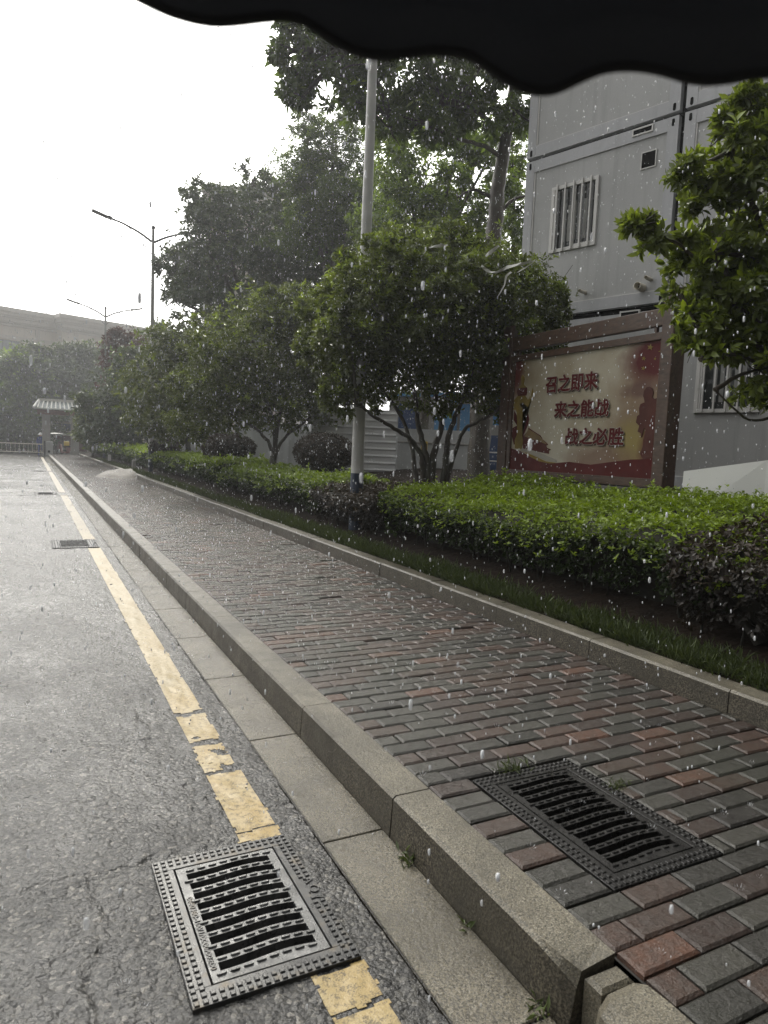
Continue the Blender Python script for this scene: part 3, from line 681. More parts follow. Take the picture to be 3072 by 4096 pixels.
osm = lobes3([(1720, 1150, 300, 230), (1450, 1300, 200, 220), (1480, 1180, 150, 170, 9.5), (1400, 1350, 140, 120, 9.4), (1530, 1050, 110, 90, 9.7), (1560, 1330, 150, 140, 9.8), (1290, 1290, 90, 130, 10), (1260, 1400, 70, 90, 10), (1700, 1300, 250, 200, 10.2), (1850, 1150, 180, 150, 10.2), (2050, 1400, 140, 140, 10.6), (1980, 1230, 220, 250), (1345, 1340, 120, 140), (1650, 1430, 330, 180), (1950, 1470, 210, 150), (2130, 1280, 110, 200),
              (1440, 1530, 150, 120, 10.2), (1590, 1010, 140, 110), (1800, 990, 150, 100), (1380, 1620, 90, 90, 10, .6), (1480, 1120, 80, 90, 0, .8), (1330, 1190, 60, 80, 0, .6), (1750, 1590, 130, 90, 0, .6), (2000, 1650, 100, 60, 0, .5), (2200, 1380, 60, 110, 0, .6)], D)
tree('osmanthus_tree', 'broad bushy tree with many bare stems behind the bright hedge, left of the painted board', 'tree', B0, osm, M['osm'], 0.08, 0.034, 1.4, 7, 0.85, 0.2, 0.07, osm_stems, young=0.32, youngtop=.25, twigs=6, clump=0.16, lo=0.35)
# second osmanthus up the road
D = 17.5; B1 = gnd(at(1090, 1850, D))
st = lambda pts, d=17.5: [at(px, py, d + (q[0] if q else 0)) for (px, py, *q) in pts]
s2 = [([B1] + st([(1085, 1800), (1050, 1740), (1000, 1700), (930, 1660)]), .07, .02), ([B1] + st([(1100, 1790), (1090, 1680), (1050, 1550), (1000, 1420)]), .08, .025), ([B1] + st([(1110, 1800), (1150, 1740), (1230, 1680), (1300, 1600)]), .06, .02), ([B1] + st([(1100, 1800), (1120, 1650), (1170, 1500), (1220, 1350)]), .07, .02)]
tree('osmanthus_tree', 'smaller multi stemmed tree on the hedge strip just left of the pale pole', 'tree', B1,
     lobes3([(1030, 1400, 250, 230), (1200, 1420, 190, 220), (900, 1570, 190, 160), (1110, 1620, 220, 110), (1270, 1300, 100, 130), (1290, 1550, 110, 110), (780, 1640, 110, 100), (1150, 1240, 110, 90)], D), M['osm'], 0.11, 0.046, 1.2, 7, 0.85, 0.2, 0.08, s2, young=0.2, twigs=4, clump=0.16)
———
[PROBLEM]
Repeat the material above in full and unchanged, minus its images.

[ANSWER BELOW]
Continue the Blender Python script for this scene: part 3, from line 681. More parts follow. Take the picture to be 3072 by 4096 pixels.
osm = lobes3([(1720, 1150, 300, 230), (1450, 1300, 200, 220), (1480, 1180, 150, 170, 9.5), (1400, 1350, 140, 120, 9.4), (1530, 1050, 110, 90, 9.7), (1560, 1330, 150, 140, 9.8), (1290, 1290, 90, 130, 10), (1260, 1400, 70, 90, 10), (1700, 1300, 250, 200, 10.2), (1850, 1150, 180, 150, 10.2), (2050, 1400, 140, 140, 10.6), (1980, 1230, 220, 250), (1345, 1340, 120, 140), (1650, 1430, 330, 180), (1950, 1470, 210, 150), (2130, 1280, 110, 200),
              (1440, 1530, 150, 120, 10.2), (1590, 1010, 140, 110), (1800, 990, 150, 100), (1380, 1620, 90, 90, 10, .6), (1480, 1120, 80, 90, 0, .8), (1330, 1190, 60, 80, 0, .6), (1750, 1590, 130, 90, 0, .6), (2000, 1650, 100, 60, 0, .5), (2200, 1380, 60, 110, 0, .6)], D)
tree('osmanthus_tree', 'broad bushy tree with many bare stems behind the bright hedge, left of the painted board', 'tree', B0, osm, M['osm'], 0.08, 0.034, 1.4, 7, 0.85, 0.2, 0.07, osm_stems, young=0.32, youngtop=.25, twigs=6, clump=0.16, lo=0.35)
# second osmanthus up the road
D = 17.5; B1 = gnd(at(1090, 1850, D))
st = lambda pts, d=17.5: [at(px, py, d + (q[0] if q else 0)) for (px, py, *q) in pts]
s2 = [([B1] + st([(1085, 1800), (1050, 1740), (1000, 1700), (930, 1660)]), .07, .02), ([B1] + st([(1100, 1790), (1090, 1680), (1050, 1550), (1000, 1420)]), .08, .025), ([B1] + st([(1110, 1800), (1150, 1740), (1230, 1680), (1300, 1600)]), .06, .02), ([B1] + st([(1100, 1800), (1120, 1650), (1170, 1500), (1220, 1350)]), .07, .02)]
tree('osmanthus_tree', 'smaller multi stemmed tree on the hedge strip just left of the pale pole', 'tree', B1,
     lobes3([(1030, 1400, 250, 230), (1200, 1420, 190, 220), (900, 1570, 190, 160), (1110, 1620, 220, 110), (1270, 1300, 100, 130), (1290, 1550, 110, 110), (780, 1640, 110, 100), (1150, 1240, 110, 90)], D), M['osm'], 0.11, 0.046, 1.2, 7, 0.85, 0.2, 0.08, s2, young=0.2, twigs=4, clump=0.16)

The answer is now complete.